Bethlehem budget on the table

Messina called the budget a prudent response to tough times, and one that sets the town up for future stability.

"This budget did what it needed to do for 2010, 2011, and get us reasonably prepared for where we need to be in 2012," he said.

Budget panned by Town Board

But other members of the Town Board contended the exact opposite is true, saying many of the practices in the budget would put the town on its heels should another tough year come.

"The fact of the matter is this budget spends more, taxes mores, borrows more and hides more," Councilman Kyle Kotary said. "We're spending a lot more than we did in '09, we're spending more than we did in '010...that just causes me great concern as we're going forward."

Members criticized an amortization of pension contributions, a new measure allowed by the state to offset the massive pension contribution costs municipalities are encountering (Bethlehem will see its pension costs rise 39 percent in 2011). That $144,000 sum would be deferred from next year's payment and spread out over the next 10 years, plus interest.

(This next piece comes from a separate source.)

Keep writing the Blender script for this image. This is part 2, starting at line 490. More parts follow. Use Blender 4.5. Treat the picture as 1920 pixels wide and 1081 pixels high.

While there is no planned use of town savings in 2011, the budget does make use of interfund transfers, where the four funds essentially charge one another for services. This would smooth out projected deficits in some funds and surpluses in others.

The budget presentation also included a proposal to address the town's anticipated 2010 revenue shortfall through the use of savings. The gap is expected to run nearly $1 million.

Councilwoman Joann Dawson expressed reservations about the plan, noting it would bring saving levels close to 15 percent of the entire budget. The 2011 budget doesn't call for them to be used at all, a point she characterized as overly optimistic.

"How could we possibly predict that next year's going to be better than this year?" Dawson said.